Perm and colour – the perfect match?

by | 29 Mar 2018

Break out your banana clips and scrunchies (even your shoulder pads), because perms are making a comeback. But with the increase in clients asking for perms, where does colour fit into the scenario?

Check out LA celebs on Instagram and you’ll have seen all the recent perm love – Emma Stone, Olivia Munn and Jaime King rocking modern, beachy takes on the ’80s classic admittedly, but still PERMS! But if we’re about to see more clients embrace the curl, what do you need to know about slotting in colour?

As the perm evolves into something more gentle and altogether softer, clients are slowly coming round to the idea of curling their hair once more. “There has been a phenomenal rise in the amount of perms we do in the salon,” says Karine Jackson, owner of Karine Jackson Hair. “I’d say roughly it’s about 30 perms a week. In 2005, we did 30 perms for the whole year.”

Hair: Karine Jackson

Colour on top of a perm was always a cause for concern as both can damage the hair, so as if we’re seeing a rise in perms, is colour about to fall behind?

“The perm is kinder on hair now than it was back in the ’80s,” says Dale Hollinshead, owner of Hazel & Haydn. “It’s come a long way over the years, allowing us to work more creativity and with the ability to combine colour to enhance the finished perm.”

Janet Maitland, from Janet Maitland Hair Excellence, agrees: “The products are far superior than before, so it’s much easier to reduce any damage. It’s always a good investment to stock a really high-quality perming product, such as Schwarzkopf Professional’s Natural Styling Glamour Wave, which I have always had fantastic results from.”

With improved perm technology, comes better condition of the hair, so clients scared of both shouldn’t be, especially with improved colour products, such as bonding additives. Dale uses Smartbond from L’Oréal Professionnel and is “able to protect the hair more than we’ve ever been able to”.

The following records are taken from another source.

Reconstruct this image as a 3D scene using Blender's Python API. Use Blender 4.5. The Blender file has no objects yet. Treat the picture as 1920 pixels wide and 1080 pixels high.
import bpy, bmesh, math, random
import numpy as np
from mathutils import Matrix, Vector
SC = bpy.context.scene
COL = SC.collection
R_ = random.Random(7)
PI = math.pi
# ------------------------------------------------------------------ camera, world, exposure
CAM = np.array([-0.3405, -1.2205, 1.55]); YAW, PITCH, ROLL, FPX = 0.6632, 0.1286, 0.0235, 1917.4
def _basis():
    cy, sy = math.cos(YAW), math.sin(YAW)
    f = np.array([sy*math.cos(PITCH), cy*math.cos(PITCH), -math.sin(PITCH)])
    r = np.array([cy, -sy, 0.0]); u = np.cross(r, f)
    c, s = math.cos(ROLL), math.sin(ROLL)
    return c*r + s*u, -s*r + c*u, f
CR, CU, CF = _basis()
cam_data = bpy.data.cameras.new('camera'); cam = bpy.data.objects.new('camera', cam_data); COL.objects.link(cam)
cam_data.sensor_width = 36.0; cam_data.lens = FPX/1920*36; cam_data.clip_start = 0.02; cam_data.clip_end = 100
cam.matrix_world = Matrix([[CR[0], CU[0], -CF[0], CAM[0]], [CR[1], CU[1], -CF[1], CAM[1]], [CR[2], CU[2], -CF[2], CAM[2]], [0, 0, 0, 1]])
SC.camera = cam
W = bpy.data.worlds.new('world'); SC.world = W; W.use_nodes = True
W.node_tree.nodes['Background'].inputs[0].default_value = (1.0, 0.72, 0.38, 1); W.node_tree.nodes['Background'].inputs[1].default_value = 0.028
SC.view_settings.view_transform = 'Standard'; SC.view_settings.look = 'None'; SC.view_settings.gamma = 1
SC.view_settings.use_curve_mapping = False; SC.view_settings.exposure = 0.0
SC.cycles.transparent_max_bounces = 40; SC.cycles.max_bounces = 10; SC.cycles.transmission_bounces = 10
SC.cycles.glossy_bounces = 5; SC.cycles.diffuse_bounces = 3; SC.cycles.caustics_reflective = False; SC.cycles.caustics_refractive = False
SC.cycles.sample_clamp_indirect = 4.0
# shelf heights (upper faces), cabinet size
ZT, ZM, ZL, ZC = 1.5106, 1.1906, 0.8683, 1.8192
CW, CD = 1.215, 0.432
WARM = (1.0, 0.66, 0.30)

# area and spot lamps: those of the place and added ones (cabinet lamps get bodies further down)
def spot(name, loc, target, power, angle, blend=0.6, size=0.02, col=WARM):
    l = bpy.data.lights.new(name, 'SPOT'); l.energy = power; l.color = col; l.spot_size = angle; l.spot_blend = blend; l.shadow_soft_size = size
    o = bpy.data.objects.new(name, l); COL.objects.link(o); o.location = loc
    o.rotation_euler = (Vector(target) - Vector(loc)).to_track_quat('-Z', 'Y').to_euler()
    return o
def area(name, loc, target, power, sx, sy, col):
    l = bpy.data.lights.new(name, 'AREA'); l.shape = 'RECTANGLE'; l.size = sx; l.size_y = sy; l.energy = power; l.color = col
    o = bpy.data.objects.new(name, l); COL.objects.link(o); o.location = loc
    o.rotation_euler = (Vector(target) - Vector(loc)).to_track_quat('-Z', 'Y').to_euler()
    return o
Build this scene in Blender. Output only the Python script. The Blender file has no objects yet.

Karine Jackson also recommends a pre-treatment and the perm they use is organic with no ammonia, which “means it isn’t as strong and in turn is kinder to the hair”, she explains.

Tom from Neville Hair and Beauty

Neville Hair & Beauty has recently introduced a new perm service, but senior colourist Tom Cruickshank still wouldn’t recommend it to all clients. “The perm is a chemical process, regardless of whether it is modern or the ’80s perm there is still a procedure to follow and not everyone is a candidate. I would not recommend it to people who suffer from damaged and pre-lightened hair.”

Colour has moved on since the perm

The difficulty that Sharon Peake, from Ethos Hairdressing, has noticed is that they’re now dealing with complicated colours, leading to dealing with extreme differences of hair strength and porosity.

“This is a problem when it comes to choosing one perm solution for the whole head,” says Sharon. “The other problem is that there is no training in perming at colleges.”

Anne Veck has also found this to be a problem problem. “Although products are better and less harmful to the hair, it is still a perm that breaks about 20 to 30 per cent of Cysteine bonds. And because we do a lot more extreme colour using bleach, clients now must choose between perm and colour. I wouldn’t perm hair on someone who has bleach or more than 30 per cent blonde highlights,” she says.

Damage levels aside, the one thing all colourists agree on is that the colour should always happen after the perm.

“Perms can fade colour so I would recommend perming the hair first then colouring it, leaving two weeks in between,” says Neville’s Tom.

Kai Wan, from PKai Hair, also believes a colour should mainly happen after a perm, he does allow dispensations, especially for root regrowth. “If there is a lot of growth at the roots, do the colour before the perm, as it’s always best to work with an even canvas,” explains Kai.

But what about colouring and perming the hair at the same time?

Jack Howard at Paul Edmonds London has devised the Permage – a wavy, lightened summer hair look where he simultaneously perms and lightens the hair around the face.

Hair: Jack Howard

“This new modern way to perm gives a really gentle wave, which lasts for six to eight weeks and by colouring at the same time we can frame the face for really gorgeous beach-inspired hair,” says Jack.

Jack used Curlformers to perm the hair, as well as added L’Oréal Professionnel’s Smartbond during the colouring process to keep the hair strong.